One of Gretchen Rubin’s revelations from her Happiness Project is that people do not spend enough time thinking about how money could buy them some happiness and instead fall prey to the expensive gym membership effect:
The expensive-gym-membership effect is when you pay money for something in order to force yourself to make time for a priority.Because you want to make yourself go to the gym, you pay a lot for a membership, with the thought, “Gosh, this costs so much, I’ll feel like I have to go to the gym!” Guess what. You won’t. The expensive-gym-membership effect is how gyms stay in business.
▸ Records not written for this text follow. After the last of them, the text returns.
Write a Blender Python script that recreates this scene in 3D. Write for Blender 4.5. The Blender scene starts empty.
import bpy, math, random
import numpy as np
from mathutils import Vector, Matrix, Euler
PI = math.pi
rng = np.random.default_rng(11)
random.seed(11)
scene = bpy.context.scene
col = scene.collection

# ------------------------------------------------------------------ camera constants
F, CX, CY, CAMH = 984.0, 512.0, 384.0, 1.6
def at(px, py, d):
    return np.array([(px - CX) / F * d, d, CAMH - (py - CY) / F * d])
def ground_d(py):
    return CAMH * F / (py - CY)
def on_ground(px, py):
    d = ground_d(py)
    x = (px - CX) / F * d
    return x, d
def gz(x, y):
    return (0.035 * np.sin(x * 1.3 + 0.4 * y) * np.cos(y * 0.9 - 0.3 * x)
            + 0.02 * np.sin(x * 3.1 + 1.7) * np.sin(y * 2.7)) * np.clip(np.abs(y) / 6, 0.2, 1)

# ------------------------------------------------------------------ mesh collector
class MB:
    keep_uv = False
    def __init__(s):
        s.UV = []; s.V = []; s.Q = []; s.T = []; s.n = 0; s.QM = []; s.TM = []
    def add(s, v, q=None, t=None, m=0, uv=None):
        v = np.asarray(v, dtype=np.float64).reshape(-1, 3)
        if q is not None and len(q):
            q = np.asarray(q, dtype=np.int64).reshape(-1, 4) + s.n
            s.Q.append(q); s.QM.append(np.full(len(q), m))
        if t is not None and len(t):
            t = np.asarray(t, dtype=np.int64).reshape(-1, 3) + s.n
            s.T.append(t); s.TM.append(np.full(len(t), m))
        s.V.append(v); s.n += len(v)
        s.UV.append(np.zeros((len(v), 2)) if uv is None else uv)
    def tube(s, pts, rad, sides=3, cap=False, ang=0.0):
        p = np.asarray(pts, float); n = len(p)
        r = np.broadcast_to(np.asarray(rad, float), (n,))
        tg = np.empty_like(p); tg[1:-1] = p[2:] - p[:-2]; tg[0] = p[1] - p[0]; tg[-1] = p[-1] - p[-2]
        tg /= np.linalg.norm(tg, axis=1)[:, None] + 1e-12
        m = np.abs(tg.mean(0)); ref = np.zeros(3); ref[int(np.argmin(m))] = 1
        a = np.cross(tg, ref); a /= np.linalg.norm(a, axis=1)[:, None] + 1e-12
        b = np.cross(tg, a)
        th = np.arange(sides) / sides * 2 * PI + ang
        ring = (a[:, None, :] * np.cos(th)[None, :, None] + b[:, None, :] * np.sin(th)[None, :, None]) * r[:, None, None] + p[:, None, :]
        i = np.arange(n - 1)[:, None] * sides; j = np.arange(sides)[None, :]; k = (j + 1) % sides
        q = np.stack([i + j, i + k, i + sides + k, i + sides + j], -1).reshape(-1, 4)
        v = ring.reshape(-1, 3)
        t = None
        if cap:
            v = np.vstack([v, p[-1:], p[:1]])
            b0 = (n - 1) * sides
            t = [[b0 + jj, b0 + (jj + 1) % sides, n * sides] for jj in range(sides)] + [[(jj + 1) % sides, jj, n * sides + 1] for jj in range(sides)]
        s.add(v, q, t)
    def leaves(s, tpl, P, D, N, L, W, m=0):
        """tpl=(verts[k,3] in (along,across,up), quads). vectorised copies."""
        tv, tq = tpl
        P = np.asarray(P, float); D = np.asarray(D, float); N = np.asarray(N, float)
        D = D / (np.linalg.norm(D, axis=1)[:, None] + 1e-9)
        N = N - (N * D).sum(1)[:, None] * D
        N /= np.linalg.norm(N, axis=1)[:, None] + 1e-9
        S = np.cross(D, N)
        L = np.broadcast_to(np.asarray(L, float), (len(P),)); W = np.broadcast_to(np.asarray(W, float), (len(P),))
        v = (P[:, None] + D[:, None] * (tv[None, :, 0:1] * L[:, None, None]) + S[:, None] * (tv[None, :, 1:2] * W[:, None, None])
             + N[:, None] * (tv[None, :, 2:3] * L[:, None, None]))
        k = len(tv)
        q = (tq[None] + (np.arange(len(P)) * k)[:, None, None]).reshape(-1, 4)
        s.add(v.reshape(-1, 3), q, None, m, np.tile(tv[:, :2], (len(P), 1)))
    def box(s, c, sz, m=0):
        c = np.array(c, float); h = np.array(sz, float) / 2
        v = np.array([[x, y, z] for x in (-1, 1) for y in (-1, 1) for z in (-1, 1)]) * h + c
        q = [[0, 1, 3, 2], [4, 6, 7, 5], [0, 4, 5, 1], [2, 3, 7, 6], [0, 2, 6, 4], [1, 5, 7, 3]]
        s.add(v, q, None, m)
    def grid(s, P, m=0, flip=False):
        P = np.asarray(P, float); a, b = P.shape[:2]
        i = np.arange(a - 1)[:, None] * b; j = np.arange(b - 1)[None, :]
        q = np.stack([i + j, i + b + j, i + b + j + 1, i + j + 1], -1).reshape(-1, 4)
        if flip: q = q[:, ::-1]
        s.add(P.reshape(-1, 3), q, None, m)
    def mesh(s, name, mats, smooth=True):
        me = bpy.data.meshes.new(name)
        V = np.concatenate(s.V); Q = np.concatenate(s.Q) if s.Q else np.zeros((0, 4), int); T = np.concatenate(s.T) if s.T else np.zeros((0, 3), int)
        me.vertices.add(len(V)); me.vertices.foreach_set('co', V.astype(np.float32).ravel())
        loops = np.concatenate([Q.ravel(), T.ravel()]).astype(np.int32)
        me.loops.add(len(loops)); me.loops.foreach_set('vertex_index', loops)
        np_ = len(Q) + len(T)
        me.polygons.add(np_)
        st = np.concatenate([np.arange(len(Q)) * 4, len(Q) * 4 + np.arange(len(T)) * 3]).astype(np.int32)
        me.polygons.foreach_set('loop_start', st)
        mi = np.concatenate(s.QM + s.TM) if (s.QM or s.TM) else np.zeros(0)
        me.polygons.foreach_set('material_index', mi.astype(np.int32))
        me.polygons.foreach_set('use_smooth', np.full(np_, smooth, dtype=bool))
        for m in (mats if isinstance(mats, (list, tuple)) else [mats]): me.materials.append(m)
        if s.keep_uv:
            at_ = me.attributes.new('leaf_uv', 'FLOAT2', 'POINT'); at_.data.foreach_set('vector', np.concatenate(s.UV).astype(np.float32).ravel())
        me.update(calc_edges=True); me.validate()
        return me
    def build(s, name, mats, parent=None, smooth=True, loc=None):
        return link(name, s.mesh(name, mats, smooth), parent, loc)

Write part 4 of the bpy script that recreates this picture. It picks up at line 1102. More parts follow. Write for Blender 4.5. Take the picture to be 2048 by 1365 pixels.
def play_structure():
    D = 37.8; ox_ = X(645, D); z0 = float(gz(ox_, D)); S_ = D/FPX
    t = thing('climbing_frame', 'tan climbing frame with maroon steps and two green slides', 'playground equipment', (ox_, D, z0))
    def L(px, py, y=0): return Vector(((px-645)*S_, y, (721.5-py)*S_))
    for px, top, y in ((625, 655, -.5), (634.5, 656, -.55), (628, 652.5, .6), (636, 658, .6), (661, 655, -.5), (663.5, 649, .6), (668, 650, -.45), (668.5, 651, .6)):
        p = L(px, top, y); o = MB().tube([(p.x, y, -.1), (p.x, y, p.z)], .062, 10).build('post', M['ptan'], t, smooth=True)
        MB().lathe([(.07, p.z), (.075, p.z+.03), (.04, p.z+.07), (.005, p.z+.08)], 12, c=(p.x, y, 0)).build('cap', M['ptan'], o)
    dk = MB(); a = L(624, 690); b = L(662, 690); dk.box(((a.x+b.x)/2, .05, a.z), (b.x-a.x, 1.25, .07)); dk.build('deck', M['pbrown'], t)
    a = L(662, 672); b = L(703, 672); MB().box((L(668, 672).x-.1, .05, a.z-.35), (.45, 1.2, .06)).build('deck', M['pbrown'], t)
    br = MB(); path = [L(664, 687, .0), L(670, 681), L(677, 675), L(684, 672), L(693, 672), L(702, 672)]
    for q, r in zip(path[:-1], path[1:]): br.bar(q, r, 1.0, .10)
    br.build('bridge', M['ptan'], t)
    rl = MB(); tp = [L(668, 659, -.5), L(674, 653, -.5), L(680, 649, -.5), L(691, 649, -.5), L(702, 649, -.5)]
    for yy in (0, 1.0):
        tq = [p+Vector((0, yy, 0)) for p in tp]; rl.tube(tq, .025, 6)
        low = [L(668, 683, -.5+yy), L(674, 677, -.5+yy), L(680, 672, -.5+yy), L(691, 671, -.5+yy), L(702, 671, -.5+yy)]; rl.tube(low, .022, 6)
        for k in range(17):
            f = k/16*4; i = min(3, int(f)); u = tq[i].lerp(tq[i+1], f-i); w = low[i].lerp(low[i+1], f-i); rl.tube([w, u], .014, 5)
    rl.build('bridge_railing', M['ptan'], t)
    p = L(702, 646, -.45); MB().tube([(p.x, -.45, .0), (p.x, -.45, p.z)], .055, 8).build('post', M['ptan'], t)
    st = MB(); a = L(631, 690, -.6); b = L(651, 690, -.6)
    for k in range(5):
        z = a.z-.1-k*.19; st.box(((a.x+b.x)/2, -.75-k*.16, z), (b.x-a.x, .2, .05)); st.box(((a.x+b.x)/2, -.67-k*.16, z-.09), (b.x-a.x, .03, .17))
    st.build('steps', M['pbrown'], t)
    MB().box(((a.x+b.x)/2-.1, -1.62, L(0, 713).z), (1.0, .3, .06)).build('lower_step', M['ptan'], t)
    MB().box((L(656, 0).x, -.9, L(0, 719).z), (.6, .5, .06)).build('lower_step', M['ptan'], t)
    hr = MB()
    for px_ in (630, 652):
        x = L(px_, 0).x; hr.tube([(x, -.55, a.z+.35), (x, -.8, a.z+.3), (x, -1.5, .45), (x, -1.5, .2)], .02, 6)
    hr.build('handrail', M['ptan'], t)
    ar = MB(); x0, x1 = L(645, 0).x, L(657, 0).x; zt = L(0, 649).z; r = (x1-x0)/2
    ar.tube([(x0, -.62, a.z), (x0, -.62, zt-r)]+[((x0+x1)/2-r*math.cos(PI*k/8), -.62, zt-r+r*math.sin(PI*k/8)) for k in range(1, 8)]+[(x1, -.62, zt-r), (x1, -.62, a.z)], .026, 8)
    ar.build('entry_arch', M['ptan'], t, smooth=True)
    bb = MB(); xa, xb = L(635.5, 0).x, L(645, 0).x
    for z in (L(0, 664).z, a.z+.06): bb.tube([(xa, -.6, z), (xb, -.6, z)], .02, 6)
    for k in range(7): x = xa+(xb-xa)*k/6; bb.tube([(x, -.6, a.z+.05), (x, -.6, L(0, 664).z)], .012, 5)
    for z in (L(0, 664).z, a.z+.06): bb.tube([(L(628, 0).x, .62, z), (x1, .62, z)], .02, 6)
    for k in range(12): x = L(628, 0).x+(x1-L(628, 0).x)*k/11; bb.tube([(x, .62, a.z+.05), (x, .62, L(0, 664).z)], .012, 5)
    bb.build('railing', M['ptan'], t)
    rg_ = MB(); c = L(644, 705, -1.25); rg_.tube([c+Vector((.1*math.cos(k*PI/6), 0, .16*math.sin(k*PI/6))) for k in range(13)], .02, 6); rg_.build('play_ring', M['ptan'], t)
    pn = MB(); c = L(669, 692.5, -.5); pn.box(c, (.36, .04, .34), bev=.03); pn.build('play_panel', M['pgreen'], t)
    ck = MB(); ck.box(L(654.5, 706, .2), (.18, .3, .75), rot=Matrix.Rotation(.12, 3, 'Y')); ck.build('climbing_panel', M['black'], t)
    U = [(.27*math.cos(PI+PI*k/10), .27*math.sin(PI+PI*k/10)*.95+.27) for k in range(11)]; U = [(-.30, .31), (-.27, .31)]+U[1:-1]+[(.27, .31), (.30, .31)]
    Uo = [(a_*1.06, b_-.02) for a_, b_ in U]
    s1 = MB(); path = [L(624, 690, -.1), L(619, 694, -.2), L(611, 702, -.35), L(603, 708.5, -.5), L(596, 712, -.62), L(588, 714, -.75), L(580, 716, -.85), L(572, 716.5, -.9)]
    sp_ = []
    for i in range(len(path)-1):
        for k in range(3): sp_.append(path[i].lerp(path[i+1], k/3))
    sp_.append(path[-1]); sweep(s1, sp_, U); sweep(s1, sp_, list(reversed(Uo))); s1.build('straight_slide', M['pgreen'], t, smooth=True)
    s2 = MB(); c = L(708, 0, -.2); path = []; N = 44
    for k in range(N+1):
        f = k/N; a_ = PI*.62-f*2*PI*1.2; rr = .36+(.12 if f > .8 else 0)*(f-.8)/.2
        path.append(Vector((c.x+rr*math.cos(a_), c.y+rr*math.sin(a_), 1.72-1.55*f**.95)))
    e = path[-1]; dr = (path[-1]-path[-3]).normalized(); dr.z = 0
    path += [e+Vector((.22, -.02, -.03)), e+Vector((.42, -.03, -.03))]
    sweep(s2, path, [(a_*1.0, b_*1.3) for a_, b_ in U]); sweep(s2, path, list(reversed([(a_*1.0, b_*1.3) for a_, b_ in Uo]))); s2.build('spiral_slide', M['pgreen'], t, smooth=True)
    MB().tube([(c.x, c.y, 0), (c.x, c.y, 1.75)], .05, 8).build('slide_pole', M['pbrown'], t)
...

They can’t afford to have a treadmill for every member, but they know a lot of paying members will never show up.
The effect is more general than that though:
Merely spending money on something doesn’t do much to push you along. You have to decide to make an activity a priority. Probably the reason you’re not taking long baths isn’t because you don’t have the right bath oil, but because you have three kids and no time. You buy the bath oil as an expression of your desire to change something in your life – but that purchase won’t do it.
Could the “value equation” (IE, “I value it, therefore I’ll pay for it”) work in both directions? In other words, perhaps “I paid for it, therefore I’ll now value it.”
Once something is paid for it rises in one’s personal value chain and can be prioritized in one’s schedule. Dunno. Worked for me, at least.
I am not suggesting this be universalized, but by analogy, “sell high and buy low” works every bit as well as “buy low and sell high”. Just a reversal in time order. Ask any competent trader.